“Cities Grow Up Naturally Over Time. Now They’re Trying To Do It All At Once.”

From a new NYRB interview that Ian Johnson conducted with Chinese dissident Chen Guangcheng, a passage about the effects of the country’s rapid, enforced urbanization, in which insta-cities pop up in a few months:

Do you think urbanization is beneficial to people? They can move to the city and earn more money.

No, I don’t think it’s beneficial. Right now it’s a blind urbanization. Cities grow up naturally over time. Now they’re trying to do it all at once. The main thing about urbanization now is to make the economic statistics look good—to build and pump up economic activity.

There’s nothing positive about urbanization?

I think for those who go to the city and work there’s a benefit. But the current way of villages being turned into towns—I don’t think there’s an advantage to that. People in the village often rely on ordinary kinds of labor to earn a living, like working in the fields, or raising geese or fish and things like that. So now what happens? They turn a village into one high-rise apartment building and that’s all that’s left of the village. Then the land is used for real estate projects controlled by the officials. Where are the people supposed to work? How is that supposed to function?

People abroad look at China’s human rights situation and they mainly see the situation of better-known people. But they don’t know about all the violations of ordinary people. You know my situation but you don’t know the situation of the huge number of the disabled in China, or the women who are bullied and abused, or the orphans in China. You probably don’t know much about them or just about a few of them. But this is why the officials are so afraid—because they know the true extent of the problem. They are terribly afraid of people organizing. It’s very delicate in the countryside now. This is why they constantly resort to detentions and so on. They don’t even try to find an excuse, they just do it—they are that scared.
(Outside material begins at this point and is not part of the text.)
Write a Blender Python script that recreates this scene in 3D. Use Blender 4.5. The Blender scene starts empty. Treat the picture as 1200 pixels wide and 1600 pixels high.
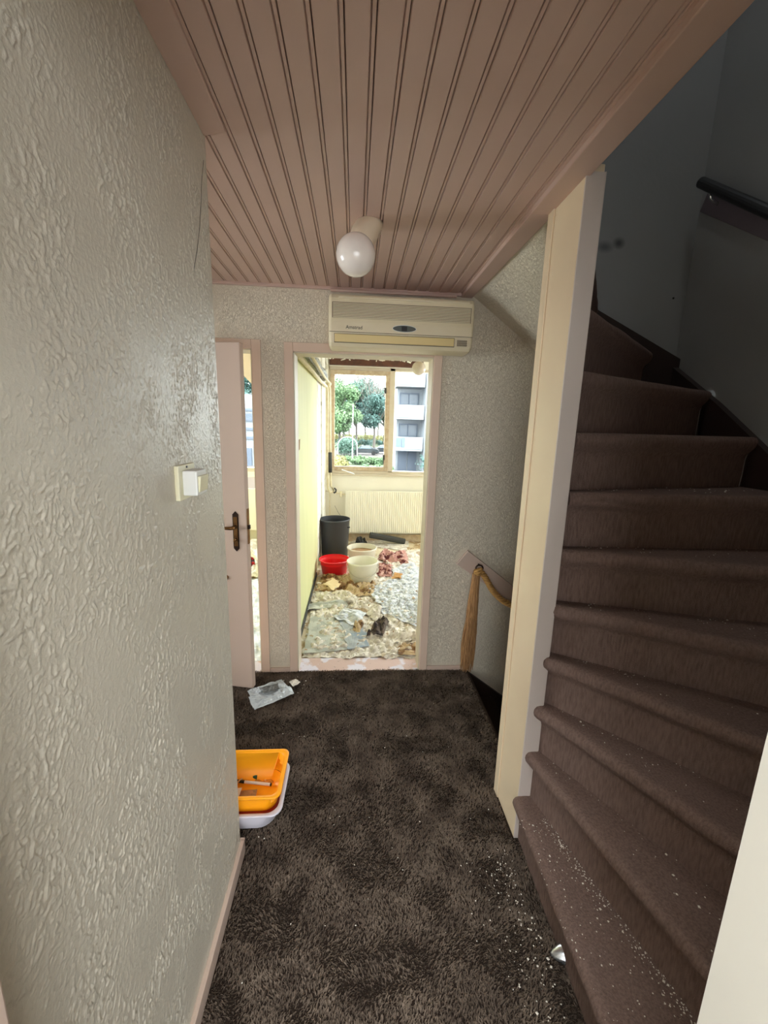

So officials are aware it’s tense in the countryside?

There is nothing the leaders can do. There is a saying in China that if you are not correct, how can you correct others? Their sons and daughters have moved overseas and they are working in China all by themselves. How can they convince others? They gain money illegally together, and they get corrupted all together. They can’t blame each other. But they are very clear that if it continues like this they are going to be devastated.”